> _What this task involves_
Extract every line below that contains the word "scene".

> _Data excerpt_
------------------------------------------------------------

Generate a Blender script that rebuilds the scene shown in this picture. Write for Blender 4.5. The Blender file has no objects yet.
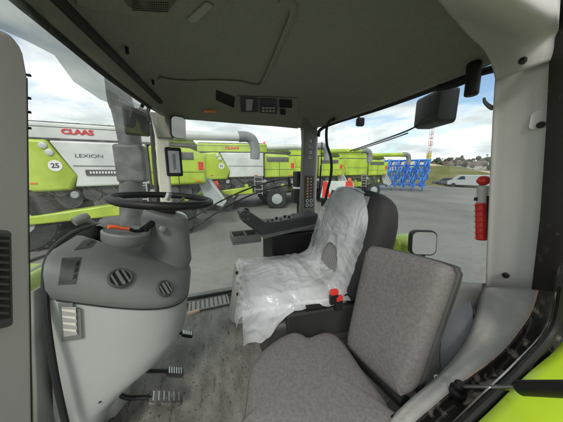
import bpy, bmesh, math, random
from mathutils import Vector, Matrix, noise
from mathutils.bvhtree import BVHTree
random.seed(7)
S = bpy.context.scene
COL = S.collection
PI = math.pi
R = math.radians
# ---------------------------------------------------------------- camera maths (real metres; cab floor is z=0, yard is z=G)
FPX, CX, CY = 212.0, 281.5, 211.0
PIT, AZ = R(10.6), R(-21)
CAM = Vector((-1.05, .35, 1.10))
G = -1.35
def ray(px, py):
    u = (px-CX)/FPX; v = -(py-CY)/FPX
    f = math.cos(PIT)+v*math.sin(PIT); z = -math.sin(PIT)+v*math.cos(PIT)
    return Vector((f*math.cos(AZ)+u*math.sin(AZ), f*math.sin(AZ)-u*math.cos(AZ), z))
def P(px, py, ax, val):
    d = ray(px, py); t = (val-CAM[ax])/d[ax]
    return CAM+d*t
def H(o, px, py):
    """point and normal where the sight line meets an object already built"""
    bv = o['_bvh'] if False else BVH[o.name]
    off = W[o.name]
    h, n, i, d = bv.ray_cast(CAM-off, ray(px, py).normalized())
    if h is None: return None, None
    if n.dot(ray(px, py)) > 0: n = -n
    return h+off, n
BVH, W = {}, {}
# ---------------------------------------------------------------- materials
def mat(name, col, rough=.5, metal=0., var=.12, vs=6., bump=0., bs=80., spec=.5, col2=None, mix_lo=.4, mix_hi=.65, stretch=None, coat=0, detail=6):
    m = bpy.data.materials.new(name); m.use_nodes = True
    nt = m.node_tree; nd = nt.nodes; lk = nt.links
    b = nd['Principled BSDF']
    b.inputs['Roughness'].default_value = rough; b.inputs['Metallic'].default_value = metal
    b.inputs['Specular IOR Level'].default_value = spec
    b.inputs['Coat Weight'].default_value = coat
    tc = nd.new('ShaderNodeTexCoord'); mp = nd.new('ShaderNodeMapping')
    lk.new(tc.outputs['Object'], mp.inputs[0])
    if stretch: mp.inputs['Scale'].default_value = stretch
    n = nd.new('ShaderNodeTexNoise'); n.inputs['Scale'].default_value = vs; n.inputs['Detail'].default_value = detail
    lk.new(mp.outputs[0], n.inputs['Vector'])
    r = nd.new('ShaderNodeMapRange'); r.inputs[1].default_value = mix_lo; r.inputs[2].default_value = mix_hi
    lk.new(n.outputs['Fac'], r.inputs[0])
    mx = nd.new('ShaderNodeMix'); mx.data_type = 'RGBA'
    c = Vector(col)
    c2 = Vector(col2) if col2 else c*(1+var)
    c1 = c if col2 else c*(1-var)
    mx.inputs[6].default_value = (*c1, 1); mx.inputs[7].default_value = (*c2, 1)
    lk.new(r.outputs[0], mx.inputs[0]); lk.new(mx.outputs[2], b.inputs['Base Color'])
    rr = nd.new('ShaderNodeMapRange'); rr.inputs[3].default_value = max(0, rough-.08); rr.inputs[4].default_value = min(1, rough+.1)
    lk.new(n.outputs['Fac'], rr.inputs[0]); lk.new(rr.outputs[0], b.inputs['Roughness'])
    if bump:
        n2 = nd.new('ShaderNodeTexNoise'); n2.inputs['Scale'].default_value = bs; n2.inputs['Detail'].default_value = 4
        lk.new(tc.outputs['Object'], n2.inputs['Vector'])
        bp = nd.new('ShaderNodeBump'); bp.inputs['Strength'].default_value = bump; bp.inputs['Distance'].default_value = .004
        lk.new(n2.outputs['Fac'], bp.inputs['Height']); lk.new(bp.outputs[0], b.inputs['Normal'])
    return m
def glass(name, tint, dust=.05, ref=1.0, fleck=0.0):
    m = bpy.data.materials.new(name); m.use_nodes = True
    nt = m.node_tree; nd = nt.nodes; lk = nt.links
    nd.remove(nd['Principled BSDF']); out = nd['Material Output']
    tr = nd.new('ShaderNodeBsdfTransparent'); tr.inputs[0].default_value = (*tint, 1)
    gl = nd.new('ShaderNodeBsdfGlossy'); gl.inputs['Roughness'].default_value = .02
    fr = nd.new('ShaderNodeLayerWeight'); fr.inputs[0].default_value = .5
    pw = nd.new('ShaderNodeMath'); pw.operation = 'POWER'; pw.inputs[1].default_value = 5; lk.new(fr.outputs['Facing'], pw.inputs[0])
    mu = nd.new('ShaderNodeMath'); mu.operation = 'MULTIPLY_ADD'; mu.inputs[1].default_value = .5*ref; mu.inputs[2].default_value = .06*ref
    lk.new(pw.outputs[0], mu.inputs[0])
    m1 = nd.new('ShaderNodeMixShader'); lk.new(mu.outputs[0], m1.inputs[0]); lk.new(tr.outputs[0], m1.inputs[1]); lk.new(gl.outputs[0], m1.inputs[2])
    df = nd.new('ShaderNodeBsdfDiffuse'); df.inputs[0].default_value = (.6, .6, .57, 1)
    ts = nd.new('ShaderNodeBsdfTranslucent'); ts.inputs[0].default_value = (.6, .6, .57, 1)
    ad = nd.new('ShaderNodeMixShader'); ad.inputs[0].default_value = .5; lk.new(df.outputs[0], ad.inputs[1]); lk.new(ts.outputs[0], ad.inputs[2])
    tc = nd.new('ShaderNodeTexCoord'); n = nd.new('ShaderNodeTexNoise'); n.inputs['Scale'].default_value = 3; n.inputs['Detail'].default_value = 8
    lk.new(tc.outputs['Object'], n.inputs[0])
    mr = nd.new('ShaderNodeMapRange'); mr.inputs[1].default_value = .3; mr.inputs[2].default_value = .8
    mr.inputs[3].default_value = dust*.4; mr.inputs[4].default_value = dust*2
    lk.new(n.outputs['Fac'], mr.inputs[0])
    src = mr.outputs[0]
    if fleck:
        v = nd.new('ShaderNodeTexVoronoi'); v.inputs['Scale'].default_value = 90; lk.new(tc.outputs['Object'], v.inputs['Vector'])
        l2 = nd.new('ShaderNodeMath'); l2.operation = 'LESS_THAN'; l2.inputs[1].default_value = .13; lk.new(v.outputs['Distance'], l2.inputs[0])
        l3 = nd.new('ShaderNodeMath'); l3.operation = 'MULTIPLY_ADD'; l3.inputs[1].default_value = fleck; lk.new(l2.outputs[0], l3.inputs[0]); lk.new(src, l3.inputs[2]); src = l3.outputs[0]
    m2 = nd.new('ShaderNodeMixShader'); lk.new(src, m2.inputs[0]); lk.new(m1.outputs[0], m2.inputs[1]); lk.new(ad.outputs[0], m2.inputs[2])
    lk.new(m2.outputs[0], out.inputs[0])
    return m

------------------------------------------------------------

> _Solution for this problem_
Generate a Blender script that rebuilds the scene shown in this picture. Write for Blender 4.5. The Blender file has no objects yet.
S = bpy.context.scene